─── Data supplied

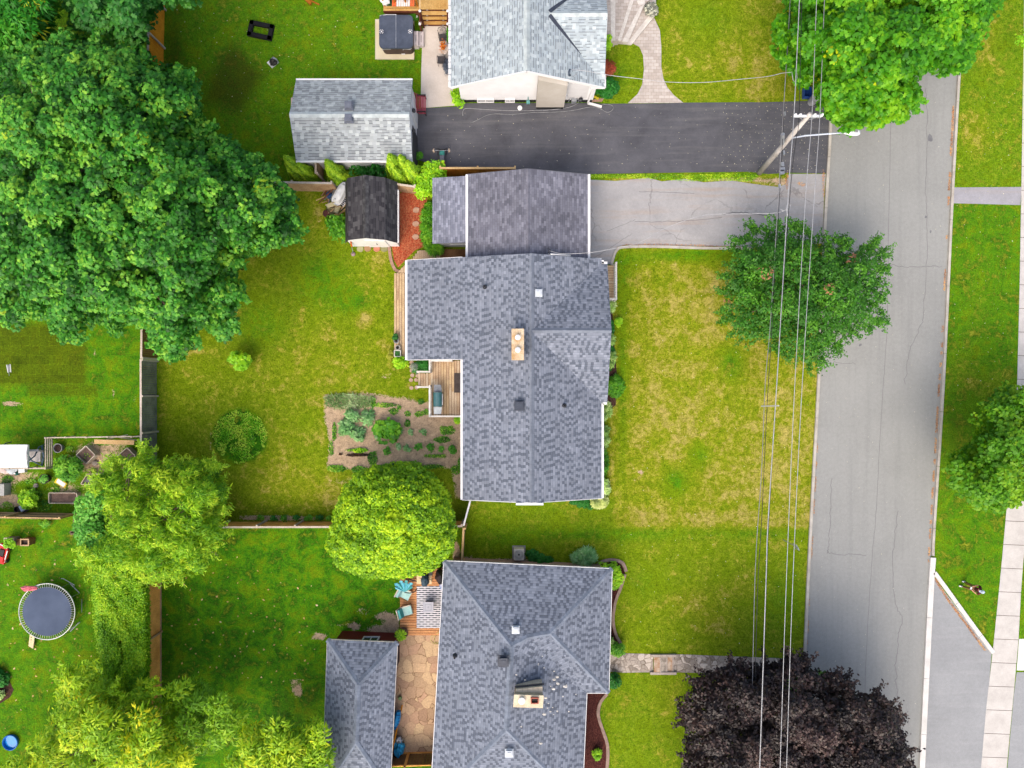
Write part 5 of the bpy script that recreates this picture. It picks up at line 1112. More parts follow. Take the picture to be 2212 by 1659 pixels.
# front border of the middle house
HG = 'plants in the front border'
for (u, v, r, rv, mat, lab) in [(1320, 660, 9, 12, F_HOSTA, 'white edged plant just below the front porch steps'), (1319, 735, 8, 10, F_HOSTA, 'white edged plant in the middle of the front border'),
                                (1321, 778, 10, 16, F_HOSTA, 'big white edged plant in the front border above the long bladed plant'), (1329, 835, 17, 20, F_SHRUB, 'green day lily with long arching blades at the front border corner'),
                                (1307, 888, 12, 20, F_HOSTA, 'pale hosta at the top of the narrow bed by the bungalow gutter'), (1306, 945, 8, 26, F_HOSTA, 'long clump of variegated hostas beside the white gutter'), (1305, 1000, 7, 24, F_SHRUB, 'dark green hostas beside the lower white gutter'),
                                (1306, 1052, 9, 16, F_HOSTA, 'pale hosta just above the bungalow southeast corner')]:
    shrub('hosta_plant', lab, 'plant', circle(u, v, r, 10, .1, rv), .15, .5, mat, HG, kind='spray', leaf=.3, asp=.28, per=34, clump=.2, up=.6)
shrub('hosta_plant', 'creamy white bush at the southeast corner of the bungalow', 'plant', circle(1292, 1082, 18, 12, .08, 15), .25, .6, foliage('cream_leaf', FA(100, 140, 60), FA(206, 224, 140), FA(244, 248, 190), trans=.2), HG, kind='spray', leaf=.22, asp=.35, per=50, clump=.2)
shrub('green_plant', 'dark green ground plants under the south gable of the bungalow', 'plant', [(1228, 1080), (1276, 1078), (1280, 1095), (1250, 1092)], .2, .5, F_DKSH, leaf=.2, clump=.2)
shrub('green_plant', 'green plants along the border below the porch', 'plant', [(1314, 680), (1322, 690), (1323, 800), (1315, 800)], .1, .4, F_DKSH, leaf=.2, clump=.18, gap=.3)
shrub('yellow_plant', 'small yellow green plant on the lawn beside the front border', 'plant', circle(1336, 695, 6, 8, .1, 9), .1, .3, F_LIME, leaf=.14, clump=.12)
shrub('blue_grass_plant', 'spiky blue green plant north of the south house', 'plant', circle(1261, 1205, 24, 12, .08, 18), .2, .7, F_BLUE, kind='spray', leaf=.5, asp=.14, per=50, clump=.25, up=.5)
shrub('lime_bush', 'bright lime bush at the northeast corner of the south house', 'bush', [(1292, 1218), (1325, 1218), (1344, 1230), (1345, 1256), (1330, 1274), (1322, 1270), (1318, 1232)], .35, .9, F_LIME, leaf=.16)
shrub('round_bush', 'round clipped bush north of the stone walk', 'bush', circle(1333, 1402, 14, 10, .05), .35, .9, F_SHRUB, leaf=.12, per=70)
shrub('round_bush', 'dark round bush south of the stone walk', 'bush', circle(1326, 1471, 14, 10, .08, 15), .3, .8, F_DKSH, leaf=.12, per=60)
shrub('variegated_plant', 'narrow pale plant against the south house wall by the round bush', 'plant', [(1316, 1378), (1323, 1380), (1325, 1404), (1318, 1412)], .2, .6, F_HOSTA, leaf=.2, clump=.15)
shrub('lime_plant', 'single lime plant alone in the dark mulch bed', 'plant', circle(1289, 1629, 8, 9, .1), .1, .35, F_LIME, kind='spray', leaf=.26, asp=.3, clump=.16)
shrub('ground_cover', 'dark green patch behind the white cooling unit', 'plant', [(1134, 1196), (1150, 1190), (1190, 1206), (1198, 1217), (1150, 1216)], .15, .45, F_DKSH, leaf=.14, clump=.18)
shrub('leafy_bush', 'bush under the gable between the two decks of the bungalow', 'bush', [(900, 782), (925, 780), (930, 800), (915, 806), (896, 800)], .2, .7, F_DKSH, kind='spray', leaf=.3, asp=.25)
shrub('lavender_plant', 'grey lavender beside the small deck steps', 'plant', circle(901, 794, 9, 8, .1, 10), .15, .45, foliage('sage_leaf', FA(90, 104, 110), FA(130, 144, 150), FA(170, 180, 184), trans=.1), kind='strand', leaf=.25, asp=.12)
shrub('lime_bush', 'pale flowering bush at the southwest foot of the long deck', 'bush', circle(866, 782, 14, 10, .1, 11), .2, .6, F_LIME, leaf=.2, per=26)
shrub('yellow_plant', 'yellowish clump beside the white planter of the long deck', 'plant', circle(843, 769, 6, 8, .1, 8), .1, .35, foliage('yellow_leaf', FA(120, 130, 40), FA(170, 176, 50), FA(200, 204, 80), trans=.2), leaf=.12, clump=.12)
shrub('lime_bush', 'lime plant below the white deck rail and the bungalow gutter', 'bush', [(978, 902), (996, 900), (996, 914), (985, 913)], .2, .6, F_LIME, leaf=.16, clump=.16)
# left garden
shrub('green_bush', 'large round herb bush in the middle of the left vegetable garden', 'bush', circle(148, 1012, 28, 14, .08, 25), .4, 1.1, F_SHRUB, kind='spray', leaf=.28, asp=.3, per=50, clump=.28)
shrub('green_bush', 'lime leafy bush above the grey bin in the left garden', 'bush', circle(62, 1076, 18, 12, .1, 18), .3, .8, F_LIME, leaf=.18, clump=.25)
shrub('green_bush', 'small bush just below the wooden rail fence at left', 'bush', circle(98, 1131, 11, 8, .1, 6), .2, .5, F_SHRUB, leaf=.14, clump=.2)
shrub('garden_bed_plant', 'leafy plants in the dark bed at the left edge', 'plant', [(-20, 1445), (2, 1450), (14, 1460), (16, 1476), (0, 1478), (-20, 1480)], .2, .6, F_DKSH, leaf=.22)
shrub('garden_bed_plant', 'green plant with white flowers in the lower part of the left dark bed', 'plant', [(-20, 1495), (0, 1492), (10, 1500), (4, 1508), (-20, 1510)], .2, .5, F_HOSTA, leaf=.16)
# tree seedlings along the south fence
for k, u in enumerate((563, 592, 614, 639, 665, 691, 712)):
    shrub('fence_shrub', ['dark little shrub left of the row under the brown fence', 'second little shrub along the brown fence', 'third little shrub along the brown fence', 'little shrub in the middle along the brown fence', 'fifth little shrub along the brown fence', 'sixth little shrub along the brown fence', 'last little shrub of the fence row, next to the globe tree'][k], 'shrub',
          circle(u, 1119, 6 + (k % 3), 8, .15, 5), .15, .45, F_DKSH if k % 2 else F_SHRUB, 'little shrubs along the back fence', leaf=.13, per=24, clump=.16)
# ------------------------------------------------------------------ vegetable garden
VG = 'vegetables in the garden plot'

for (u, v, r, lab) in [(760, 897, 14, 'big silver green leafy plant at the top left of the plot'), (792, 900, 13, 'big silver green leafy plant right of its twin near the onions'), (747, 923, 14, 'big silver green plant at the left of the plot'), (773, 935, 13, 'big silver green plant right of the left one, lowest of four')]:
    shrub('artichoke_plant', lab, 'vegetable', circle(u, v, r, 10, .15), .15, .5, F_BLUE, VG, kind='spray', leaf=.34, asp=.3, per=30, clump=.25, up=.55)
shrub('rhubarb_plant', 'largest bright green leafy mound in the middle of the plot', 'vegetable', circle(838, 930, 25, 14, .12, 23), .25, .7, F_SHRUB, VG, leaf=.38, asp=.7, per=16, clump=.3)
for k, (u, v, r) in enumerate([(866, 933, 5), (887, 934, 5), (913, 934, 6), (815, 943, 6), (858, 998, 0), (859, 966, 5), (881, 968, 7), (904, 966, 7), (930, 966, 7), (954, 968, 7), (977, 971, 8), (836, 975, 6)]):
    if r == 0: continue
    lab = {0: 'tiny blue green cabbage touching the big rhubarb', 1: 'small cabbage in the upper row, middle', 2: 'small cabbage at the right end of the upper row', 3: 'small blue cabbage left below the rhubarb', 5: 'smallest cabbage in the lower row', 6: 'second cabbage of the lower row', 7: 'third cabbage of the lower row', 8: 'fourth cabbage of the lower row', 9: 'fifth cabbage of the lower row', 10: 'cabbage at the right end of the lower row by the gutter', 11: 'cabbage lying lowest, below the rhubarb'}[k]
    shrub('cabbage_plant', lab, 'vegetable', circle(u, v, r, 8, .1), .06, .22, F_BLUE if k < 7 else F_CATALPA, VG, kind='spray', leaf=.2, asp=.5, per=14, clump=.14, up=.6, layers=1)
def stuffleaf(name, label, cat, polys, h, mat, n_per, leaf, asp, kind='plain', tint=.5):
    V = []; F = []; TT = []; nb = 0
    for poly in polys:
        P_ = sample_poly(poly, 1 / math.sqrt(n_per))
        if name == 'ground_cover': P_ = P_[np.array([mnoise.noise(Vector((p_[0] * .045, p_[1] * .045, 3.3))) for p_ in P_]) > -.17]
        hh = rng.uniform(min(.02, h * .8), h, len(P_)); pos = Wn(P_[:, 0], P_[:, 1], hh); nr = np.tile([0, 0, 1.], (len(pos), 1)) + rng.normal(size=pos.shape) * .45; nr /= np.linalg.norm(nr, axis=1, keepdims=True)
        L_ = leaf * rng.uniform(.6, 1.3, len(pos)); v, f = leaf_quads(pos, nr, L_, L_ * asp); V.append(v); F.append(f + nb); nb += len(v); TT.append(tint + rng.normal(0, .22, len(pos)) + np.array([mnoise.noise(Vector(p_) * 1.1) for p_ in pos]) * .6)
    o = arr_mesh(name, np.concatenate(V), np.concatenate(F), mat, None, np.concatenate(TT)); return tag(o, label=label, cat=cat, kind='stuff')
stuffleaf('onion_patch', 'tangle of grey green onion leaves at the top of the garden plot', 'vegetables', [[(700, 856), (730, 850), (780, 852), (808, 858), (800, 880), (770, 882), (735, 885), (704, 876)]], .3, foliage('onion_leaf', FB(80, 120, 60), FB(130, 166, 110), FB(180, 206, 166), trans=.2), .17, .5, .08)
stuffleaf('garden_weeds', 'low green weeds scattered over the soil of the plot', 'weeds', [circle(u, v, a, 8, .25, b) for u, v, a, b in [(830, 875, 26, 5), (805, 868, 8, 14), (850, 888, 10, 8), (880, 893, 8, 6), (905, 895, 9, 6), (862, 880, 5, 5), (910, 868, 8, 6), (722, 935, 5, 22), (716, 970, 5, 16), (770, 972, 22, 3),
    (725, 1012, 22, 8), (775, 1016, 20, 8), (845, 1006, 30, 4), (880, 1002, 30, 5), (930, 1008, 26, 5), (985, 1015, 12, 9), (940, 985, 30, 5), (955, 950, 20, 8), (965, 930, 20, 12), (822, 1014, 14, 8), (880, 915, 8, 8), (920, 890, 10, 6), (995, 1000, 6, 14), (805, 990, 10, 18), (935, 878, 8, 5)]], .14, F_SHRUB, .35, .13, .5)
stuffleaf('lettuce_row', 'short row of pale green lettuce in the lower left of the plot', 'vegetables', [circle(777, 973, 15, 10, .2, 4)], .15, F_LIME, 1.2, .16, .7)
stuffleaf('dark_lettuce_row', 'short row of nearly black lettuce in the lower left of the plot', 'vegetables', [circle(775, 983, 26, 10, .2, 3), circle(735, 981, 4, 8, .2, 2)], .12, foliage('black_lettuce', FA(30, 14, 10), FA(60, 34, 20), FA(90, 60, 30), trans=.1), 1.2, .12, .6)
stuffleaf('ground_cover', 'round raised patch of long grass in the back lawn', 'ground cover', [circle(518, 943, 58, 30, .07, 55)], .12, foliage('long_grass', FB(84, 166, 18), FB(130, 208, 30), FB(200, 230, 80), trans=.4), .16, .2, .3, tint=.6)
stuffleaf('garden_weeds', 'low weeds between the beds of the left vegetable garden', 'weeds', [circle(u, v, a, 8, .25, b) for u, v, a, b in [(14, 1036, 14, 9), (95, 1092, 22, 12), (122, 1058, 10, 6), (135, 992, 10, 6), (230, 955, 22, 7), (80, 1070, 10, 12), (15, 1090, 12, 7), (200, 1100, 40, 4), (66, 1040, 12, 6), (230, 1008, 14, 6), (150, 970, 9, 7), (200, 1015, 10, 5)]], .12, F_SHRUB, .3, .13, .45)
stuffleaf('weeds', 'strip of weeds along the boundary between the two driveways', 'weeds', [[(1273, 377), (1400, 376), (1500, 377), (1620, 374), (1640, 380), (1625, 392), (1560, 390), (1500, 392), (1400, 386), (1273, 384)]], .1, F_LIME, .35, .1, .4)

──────
─── Data supplied

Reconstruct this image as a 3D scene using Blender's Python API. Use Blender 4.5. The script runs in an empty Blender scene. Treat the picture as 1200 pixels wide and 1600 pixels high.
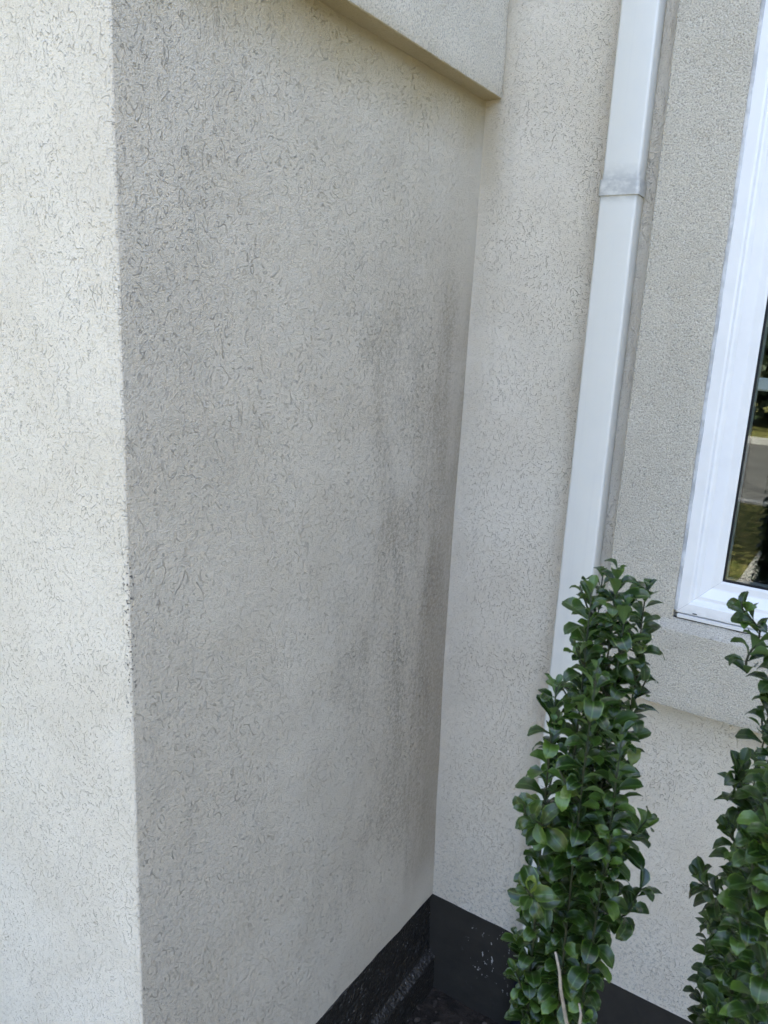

──────
─── Data supplied

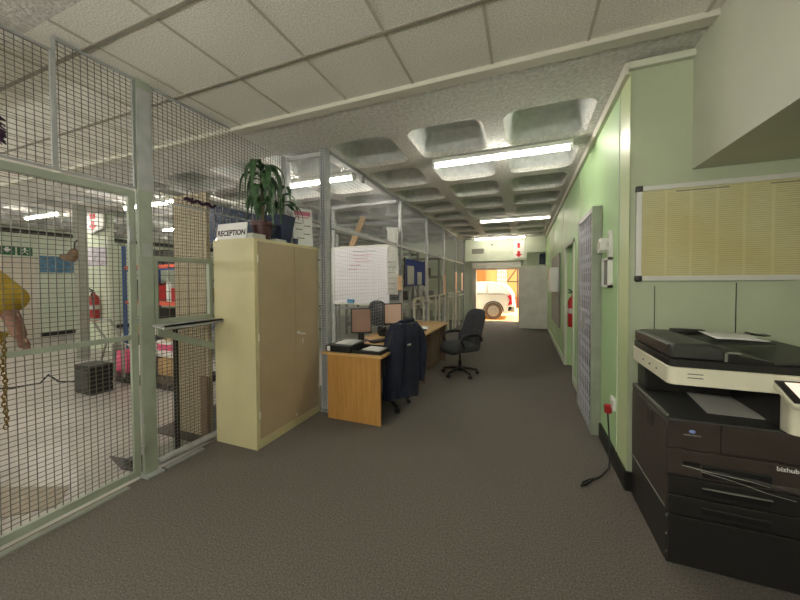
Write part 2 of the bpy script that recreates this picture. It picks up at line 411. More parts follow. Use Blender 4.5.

──────

▶ _Problem statement_
Copy all lines from the material that hold "script".

▶ _Expected output_
Write part 5 of the bpy script that recreates this picture. It picks up at line 1112. More parts follow. Take the picture to be 2212 by 1659 pixels.
Reconstruct this image as a 3D scene using Blender's Python API. Use Blender 4.5. The script runs in an empty Blender scene. Treat the picture as 1200 pixels wide and 1600 pixels high.
Write part 2 of the bpy script that recreates this picture. It picks up at line 411. More parts follow. Use Blender 4.5.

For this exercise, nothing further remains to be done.